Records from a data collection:
- - - - -

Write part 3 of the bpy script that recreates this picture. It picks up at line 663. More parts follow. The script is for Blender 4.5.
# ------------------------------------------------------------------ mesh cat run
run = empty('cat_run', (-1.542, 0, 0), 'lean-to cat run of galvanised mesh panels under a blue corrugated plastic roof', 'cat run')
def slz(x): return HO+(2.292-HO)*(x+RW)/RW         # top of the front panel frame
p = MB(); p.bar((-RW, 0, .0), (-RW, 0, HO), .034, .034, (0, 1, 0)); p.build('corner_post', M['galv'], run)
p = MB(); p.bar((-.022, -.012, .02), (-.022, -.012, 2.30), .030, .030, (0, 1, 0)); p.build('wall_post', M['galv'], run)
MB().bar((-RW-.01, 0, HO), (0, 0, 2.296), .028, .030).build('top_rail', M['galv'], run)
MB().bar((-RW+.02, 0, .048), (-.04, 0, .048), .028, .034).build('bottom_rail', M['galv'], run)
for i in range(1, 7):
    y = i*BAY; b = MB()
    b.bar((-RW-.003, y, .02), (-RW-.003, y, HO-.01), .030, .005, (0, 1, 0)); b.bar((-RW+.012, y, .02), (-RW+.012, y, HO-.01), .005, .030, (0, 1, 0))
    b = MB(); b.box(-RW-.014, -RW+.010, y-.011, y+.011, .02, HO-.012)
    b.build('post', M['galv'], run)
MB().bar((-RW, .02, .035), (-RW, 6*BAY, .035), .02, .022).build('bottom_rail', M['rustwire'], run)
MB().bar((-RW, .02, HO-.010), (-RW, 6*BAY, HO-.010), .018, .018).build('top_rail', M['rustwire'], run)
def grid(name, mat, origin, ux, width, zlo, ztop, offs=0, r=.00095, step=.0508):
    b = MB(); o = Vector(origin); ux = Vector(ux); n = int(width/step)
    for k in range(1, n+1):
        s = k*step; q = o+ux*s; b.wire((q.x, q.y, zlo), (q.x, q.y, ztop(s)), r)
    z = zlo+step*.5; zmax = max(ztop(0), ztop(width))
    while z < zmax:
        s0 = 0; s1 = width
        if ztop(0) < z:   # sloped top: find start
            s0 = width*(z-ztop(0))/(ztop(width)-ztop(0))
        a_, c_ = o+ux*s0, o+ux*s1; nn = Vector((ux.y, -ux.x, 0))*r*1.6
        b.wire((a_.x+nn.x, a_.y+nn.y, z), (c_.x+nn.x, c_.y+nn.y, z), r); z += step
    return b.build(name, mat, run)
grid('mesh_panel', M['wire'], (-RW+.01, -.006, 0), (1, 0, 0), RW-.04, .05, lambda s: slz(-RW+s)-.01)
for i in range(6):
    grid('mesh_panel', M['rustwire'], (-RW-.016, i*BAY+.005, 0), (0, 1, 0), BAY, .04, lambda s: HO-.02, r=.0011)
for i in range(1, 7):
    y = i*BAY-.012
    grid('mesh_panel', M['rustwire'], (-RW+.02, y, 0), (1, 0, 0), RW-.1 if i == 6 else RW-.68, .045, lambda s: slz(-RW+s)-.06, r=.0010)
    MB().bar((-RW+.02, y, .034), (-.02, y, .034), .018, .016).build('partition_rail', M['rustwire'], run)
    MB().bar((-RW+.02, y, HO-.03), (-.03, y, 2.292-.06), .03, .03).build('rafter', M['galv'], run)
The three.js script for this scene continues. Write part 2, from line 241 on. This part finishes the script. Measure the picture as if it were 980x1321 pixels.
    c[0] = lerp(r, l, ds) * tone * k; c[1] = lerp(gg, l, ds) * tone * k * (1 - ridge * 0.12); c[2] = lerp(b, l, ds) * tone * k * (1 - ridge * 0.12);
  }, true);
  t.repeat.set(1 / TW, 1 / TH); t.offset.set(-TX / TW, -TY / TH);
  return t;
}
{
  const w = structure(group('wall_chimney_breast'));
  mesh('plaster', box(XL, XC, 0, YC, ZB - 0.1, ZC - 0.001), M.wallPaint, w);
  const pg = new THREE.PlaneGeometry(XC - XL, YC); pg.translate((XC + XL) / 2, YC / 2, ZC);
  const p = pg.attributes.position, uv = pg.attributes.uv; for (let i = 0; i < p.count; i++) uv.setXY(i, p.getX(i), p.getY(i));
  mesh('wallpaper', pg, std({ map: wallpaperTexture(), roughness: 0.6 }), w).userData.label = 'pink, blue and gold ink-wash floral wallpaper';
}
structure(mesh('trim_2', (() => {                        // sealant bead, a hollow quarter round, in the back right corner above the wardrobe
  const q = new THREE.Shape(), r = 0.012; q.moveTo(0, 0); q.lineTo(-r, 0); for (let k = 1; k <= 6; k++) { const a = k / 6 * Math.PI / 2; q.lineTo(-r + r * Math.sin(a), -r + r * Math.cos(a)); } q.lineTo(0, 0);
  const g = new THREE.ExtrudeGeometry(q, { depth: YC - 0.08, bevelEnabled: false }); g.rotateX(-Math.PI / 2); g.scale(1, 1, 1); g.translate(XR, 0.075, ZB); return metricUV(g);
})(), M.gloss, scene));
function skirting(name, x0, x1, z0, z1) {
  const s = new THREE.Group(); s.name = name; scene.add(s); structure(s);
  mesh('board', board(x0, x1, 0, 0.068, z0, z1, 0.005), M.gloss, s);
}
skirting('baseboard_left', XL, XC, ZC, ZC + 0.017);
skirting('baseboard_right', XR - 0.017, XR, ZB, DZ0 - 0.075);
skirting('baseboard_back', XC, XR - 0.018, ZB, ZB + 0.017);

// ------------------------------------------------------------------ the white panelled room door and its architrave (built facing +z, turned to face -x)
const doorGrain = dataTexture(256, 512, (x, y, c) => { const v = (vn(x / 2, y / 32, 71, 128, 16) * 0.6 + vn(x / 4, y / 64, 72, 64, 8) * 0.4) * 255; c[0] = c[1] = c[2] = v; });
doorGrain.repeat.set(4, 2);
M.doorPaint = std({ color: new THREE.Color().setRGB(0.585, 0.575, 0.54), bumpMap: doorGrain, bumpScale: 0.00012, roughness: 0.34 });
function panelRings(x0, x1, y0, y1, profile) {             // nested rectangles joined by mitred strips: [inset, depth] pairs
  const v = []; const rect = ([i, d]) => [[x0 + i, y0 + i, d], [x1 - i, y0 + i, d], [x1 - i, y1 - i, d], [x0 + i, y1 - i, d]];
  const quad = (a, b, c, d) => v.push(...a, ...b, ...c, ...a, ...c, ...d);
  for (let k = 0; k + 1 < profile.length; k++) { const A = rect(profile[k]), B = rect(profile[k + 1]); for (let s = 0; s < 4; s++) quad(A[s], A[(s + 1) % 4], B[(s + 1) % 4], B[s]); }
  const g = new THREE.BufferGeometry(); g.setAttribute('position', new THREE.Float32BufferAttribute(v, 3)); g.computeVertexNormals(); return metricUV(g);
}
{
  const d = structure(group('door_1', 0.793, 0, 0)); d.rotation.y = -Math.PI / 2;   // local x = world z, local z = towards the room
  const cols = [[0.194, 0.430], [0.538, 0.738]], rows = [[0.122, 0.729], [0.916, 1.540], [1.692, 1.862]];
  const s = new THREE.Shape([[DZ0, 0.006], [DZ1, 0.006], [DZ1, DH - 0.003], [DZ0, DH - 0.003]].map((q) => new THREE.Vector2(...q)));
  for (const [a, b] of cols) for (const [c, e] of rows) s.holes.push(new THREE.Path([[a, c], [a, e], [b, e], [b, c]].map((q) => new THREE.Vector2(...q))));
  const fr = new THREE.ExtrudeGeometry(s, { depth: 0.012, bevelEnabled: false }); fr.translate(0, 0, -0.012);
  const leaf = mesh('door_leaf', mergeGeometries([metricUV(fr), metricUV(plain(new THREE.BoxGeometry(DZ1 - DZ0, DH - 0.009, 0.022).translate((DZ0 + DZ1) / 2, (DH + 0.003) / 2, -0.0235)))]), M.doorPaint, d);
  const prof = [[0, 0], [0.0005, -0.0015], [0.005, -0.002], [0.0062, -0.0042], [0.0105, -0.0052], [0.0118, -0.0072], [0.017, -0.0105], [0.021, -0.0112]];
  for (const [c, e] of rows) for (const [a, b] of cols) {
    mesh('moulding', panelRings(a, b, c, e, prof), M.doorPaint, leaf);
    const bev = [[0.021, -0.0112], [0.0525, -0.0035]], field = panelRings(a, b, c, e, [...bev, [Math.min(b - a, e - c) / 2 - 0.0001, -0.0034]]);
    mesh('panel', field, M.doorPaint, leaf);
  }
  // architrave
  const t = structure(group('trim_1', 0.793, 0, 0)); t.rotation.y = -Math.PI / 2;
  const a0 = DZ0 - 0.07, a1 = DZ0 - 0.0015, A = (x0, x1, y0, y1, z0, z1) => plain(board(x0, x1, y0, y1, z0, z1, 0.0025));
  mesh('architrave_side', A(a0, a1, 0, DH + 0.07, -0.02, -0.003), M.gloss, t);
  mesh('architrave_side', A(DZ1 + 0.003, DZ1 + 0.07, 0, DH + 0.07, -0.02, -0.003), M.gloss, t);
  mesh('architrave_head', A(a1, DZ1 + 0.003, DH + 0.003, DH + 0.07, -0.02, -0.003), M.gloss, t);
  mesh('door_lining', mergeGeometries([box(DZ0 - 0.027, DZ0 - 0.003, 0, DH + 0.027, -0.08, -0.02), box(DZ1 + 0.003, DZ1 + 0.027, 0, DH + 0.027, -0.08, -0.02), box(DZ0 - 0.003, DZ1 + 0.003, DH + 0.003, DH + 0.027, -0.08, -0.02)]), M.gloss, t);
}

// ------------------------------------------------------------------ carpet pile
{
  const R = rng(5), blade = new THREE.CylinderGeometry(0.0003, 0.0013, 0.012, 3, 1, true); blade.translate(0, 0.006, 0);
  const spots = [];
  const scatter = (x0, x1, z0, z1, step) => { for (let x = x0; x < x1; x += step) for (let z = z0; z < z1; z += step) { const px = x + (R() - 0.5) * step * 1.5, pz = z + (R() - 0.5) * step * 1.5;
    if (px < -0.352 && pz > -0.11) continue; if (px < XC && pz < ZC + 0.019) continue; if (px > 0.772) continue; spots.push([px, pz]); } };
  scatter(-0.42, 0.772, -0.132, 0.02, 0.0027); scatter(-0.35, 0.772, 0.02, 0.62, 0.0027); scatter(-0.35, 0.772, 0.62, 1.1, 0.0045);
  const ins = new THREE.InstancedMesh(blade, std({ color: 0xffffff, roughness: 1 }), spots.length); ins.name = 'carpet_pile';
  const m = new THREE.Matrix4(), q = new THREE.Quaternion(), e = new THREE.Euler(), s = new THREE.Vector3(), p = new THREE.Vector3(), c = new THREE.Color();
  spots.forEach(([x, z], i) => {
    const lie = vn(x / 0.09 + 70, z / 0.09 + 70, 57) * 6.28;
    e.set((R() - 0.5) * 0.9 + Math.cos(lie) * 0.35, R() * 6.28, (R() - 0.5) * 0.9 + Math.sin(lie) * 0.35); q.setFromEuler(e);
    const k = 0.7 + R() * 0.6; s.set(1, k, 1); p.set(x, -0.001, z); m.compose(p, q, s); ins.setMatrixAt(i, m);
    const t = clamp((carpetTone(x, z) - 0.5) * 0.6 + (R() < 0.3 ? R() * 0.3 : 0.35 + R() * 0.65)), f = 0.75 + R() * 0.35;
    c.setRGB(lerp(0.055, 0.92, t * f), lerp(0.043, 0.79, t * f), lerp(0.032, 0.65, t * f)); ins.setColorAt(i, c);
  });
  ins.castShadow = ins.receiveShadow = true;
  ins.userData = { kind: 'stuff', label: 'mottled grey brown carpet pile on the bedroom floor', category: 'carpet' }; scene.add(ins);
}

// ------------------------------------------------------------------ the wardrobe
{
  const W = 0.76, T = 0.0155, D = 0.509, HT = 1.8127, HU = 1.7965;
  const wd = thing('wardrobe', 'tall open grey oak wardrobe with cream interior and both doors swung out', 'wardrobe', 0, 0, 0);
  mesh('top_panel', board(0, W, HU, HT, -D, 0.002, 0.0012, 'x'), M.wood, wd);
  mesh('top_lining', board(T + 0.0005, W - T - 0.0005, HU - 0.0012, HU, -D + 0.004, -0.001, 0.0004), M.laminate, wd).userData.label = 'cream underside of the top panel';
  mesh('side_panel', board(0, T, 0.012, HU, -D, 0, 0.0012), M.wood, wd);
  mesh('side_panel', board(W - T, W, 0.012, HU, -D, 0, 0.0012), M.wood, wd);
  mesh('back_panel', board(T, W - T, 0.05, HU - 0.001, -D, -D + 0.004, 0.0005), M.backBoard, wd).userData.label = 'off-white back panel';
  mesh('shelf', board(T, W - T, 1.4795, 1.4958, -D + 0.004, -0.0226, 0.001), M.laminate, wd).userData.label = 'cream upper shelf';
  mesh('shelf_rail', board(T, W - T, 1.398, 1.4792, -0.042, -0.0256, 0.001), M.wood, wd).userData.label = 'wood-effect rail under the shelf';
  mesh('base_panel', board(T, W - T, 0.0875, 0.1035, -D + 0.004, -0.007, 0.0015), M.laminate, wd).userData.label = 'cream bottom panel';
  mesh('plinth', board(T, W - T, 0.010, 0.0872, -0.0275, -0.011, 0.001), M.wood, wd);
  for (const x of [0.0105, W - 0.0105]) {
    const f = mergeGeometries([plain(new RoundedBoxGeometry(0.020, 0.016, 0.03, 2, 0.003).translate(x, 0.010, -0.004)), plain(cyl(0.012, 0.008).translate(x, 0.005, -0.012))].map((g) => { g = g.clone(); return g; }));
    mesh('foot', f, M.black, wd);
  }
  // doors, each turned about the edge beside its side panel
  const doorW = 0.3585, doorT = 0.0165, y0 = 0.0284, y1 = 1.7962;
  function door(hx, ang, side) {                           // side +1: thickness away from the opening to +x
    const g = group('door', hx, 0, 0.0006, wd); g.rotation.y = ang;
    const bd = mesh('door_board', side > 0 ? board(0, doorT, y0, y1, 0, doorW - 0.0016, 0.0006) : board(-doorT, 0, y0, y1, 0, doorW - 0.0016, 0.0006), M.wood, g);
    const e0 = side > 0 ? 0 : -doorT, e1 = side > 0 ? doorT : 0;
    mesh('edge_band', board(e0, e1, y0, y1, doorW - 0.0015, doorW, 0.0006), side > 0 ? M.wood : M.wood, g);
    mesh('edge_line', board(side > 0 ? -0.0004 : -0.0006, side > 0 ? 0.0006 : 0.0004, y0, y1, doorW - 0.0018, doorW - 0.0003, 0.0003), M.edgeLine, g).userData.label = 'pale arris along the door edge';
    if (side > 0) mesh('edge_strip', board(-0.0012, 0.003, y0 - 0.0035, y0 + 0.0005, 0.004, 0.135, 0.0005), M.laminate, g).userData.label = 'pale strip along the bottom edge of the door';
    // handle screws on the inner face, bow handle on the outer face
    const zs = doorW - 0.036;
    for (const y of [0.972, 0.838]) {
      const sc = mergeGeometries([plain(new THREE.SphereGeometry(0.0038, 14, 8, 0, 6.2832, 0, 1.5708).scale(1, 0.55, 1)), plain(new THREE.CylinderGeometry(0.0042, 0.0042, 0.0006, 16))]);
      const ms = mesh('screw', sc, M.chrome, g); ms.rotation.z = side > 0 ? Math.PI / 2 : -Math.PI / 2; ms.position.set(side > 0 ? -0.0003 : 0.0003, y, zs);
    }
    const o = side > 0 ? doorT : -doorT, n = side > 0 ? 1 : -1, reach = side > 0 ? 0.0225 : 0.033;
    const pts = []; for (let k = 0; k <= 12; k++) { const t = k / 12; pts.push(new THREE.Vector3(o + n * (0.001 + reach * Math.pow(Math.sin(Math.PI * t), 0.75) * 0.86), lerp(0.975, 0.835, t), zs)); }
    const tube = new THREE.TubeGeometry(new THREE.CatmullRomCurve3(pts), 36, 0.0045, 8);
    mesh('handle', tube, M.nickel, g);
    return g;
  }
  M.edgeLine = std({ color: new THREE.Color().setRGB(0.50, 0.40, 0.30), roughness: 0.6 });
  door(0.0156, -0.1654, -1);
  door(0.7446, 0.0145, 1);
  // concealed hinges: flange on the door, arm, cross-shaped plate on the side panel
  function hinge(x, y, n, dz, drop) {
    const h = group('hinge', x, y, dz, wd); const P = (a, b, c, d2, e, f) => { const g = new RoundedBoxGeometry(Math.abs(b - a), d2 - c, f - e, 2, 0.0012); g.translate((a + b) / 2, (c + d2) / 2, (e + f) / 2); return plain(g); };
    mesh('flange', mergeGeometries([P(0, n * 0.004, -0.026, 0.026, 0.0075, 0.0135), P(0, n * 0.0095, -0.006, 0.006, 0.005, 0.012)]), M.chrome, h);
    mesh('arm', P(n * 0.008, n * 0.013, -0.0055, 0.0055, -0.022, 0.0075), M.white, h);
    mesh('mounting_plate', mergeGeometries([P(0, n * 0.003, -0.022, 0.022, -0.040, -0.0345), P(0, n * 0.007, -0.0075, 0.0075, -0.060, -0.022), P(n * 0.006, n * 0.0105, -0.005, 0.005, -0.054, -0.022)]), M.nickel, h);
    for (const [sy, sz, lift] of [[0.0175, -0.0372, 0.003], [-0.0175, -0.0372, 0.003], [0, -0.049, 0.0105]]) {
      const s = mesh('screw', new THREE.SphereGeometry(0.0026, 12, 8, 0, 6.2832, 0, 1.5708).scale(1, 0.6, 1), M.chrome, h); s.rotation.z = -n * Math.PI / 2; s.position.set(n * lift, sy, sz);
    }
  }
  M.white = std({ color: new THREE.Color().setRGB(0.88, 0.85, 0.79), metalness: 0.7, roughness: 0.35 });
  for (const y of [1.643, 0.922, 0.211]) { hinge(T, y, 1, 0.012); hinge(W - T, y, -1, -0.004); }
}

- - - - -

SHORT PROBLEM
Locate all lines that include the word "this" and copy them out.

REPLY TO THE EXERCISE
Write part 3 of the bpy script that recreates this picture. It picks up at line 663. More parts follow. The script is for Blender 4.5.
The three.js script for this scene continues. Write part 2, from line 241 on. This part finishes the script. Measure the picture as if it were 980x1321 pixels.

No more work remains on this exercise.